We have never been particular fans of EVFs over conventional optical viewfinders. Part of this has to do with the relatively low resolution of past EVFs, an issue that EVF in the Panasonic G1 addresses rather decisively. Resolution only accounts for part of our dislike though; the other part is dynamic range, or contrast ratio, to use the term more commonly associated with electronic displays. It's been our experience that electronic viewfinders generally do a poor job of holding detail in highlights, shadows, or both. We've often been frustrated when trying to compose landscape shots that contained important cloud detail with EVF cameras: Areas of clear sky and clouds were often indistinguishable from each other. At the other end of the tonal scale, detail in shadows has often been difficult to pick out.

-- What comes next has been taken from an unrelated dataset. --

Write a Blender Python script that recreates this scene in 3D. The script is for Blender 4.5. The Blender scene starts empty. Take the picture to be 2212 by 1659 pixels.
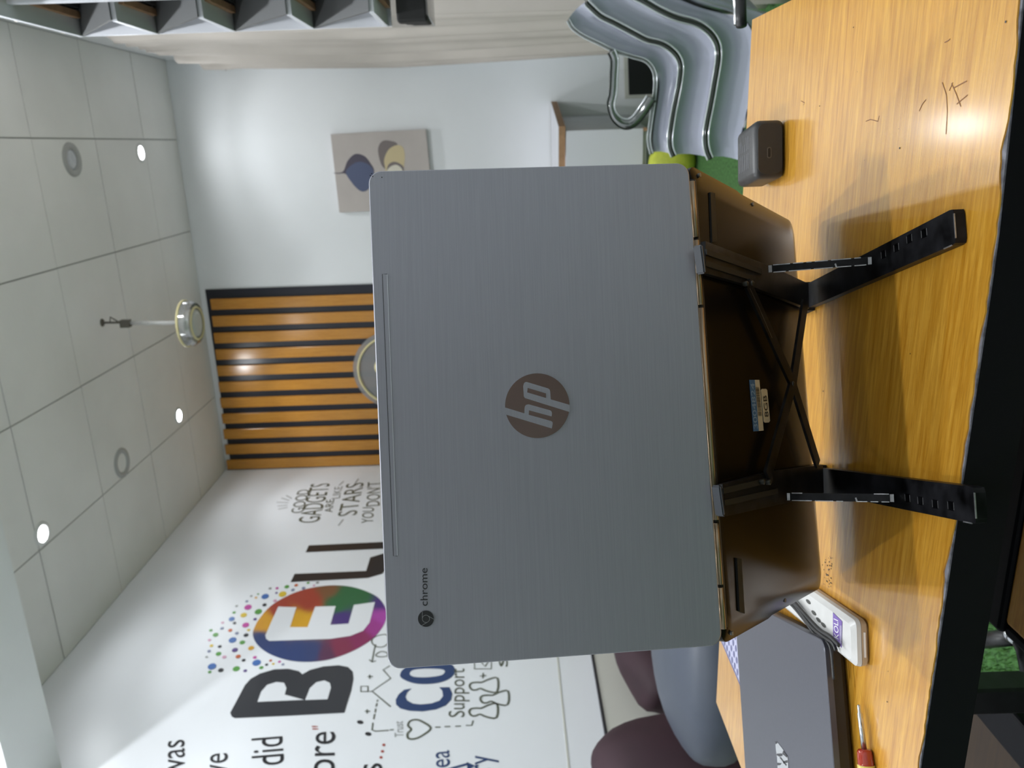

The viewfinder in the Panasonic G1 seems to do a better than average job at the highlight end of the tonal scale, but we often found detail lacking at the shadow end of the scale. Looking into the EVF, dark areas of the image never became truly black. The effect was similar to what we remember seeing on early model LCD televisions, where the blacks just weren't very black. Of course, the G1's live view circuitry amplifies the signal from the sensor whenever you're viewing a dimly-lit scene, so you can see what's going on pretty well, even you're shooting in rather dark surroundings. That's not the issue, though. Where we had trouble seeing what was going on was in situations where there were both bright and dark portions of the scene, and where there was important shadow detail we needed to see in order to frame properly, but these areas were too dark. There'd be good detail visible down to a certain brightness level, but beyond that would be nothing but a dark grey. We first noticed this with the G1's EVF, but the effect is present (albeit to a somewhat lesser extent) in the rear-panel LCD as well.

In writing about this, while we noticed a lack of detail in shadow areas in the Panasonic G1's EVF, we realized that we'd not made this a focus of our testing and analysis in the Live View SLRs we've tested to date. In the interest of fairness, we took a quick look back at some of the Live View SLRs we had around the office, to see how much of an issue this is with other cameras. What we found surprised us: There was a wide range of behavior in various cameras' Live View displays, and camera price wasn't at all an indicator of performance in this area. Some of the most expensive cameras showed only so-so shadow detail, while some relatively inexpensive cameras produced very clear displays.

Overall, Olympus was the big winner in the shadow-detail derby, as its cameras appear to selectively boost the image amplification in large, dark areas of the frame, while leaving brighter areas untouched. The result is very clear (if a little noisy) shadow detail, even when other parts of the image are very bright. Most other cameras we looked at (Canon 50D, Nikon D300, D700, Sony A350) didn't seem to adjust image brightness dynamically, and the G1's LCD actually showed a bit more shadow detail under similar conditions than the Canon, Nikon, and Sony cameras. The G1's EVF showed considerably less shadow detail than either its LCD screen or the LCD screens of the competing SLRs.

So the bottom line on the dynamic range of the G1's viewfinders is a bit of a mixed bag: The LCD shows better than average dynamic range and shadow detail, while its EVF shows less than average. The good news is that you have the option of switching to the LCD if you really need to frame for the shadows.

Ultimately, while we prefer an optical viewfinder, the Panasonic G1's advanced technology offers users the best alternative that's ever been made available to still photographers.

 

Viewfinder Test Results

Accuracy
Excellent accuracy from both the electronic viewfinder and LCD monitor.

14mm, EVF 45mm, EVF
14mm, LCD 45mm, LCD

The Panasonic G1's electronic viewfinder proved very accurate, showing about 100% coverage at both wide-angle and telephoto. The LCD monitor was also very accurate, at about 100% coverage as well. Excellent results here, as you'd expect from electronic viewfinders.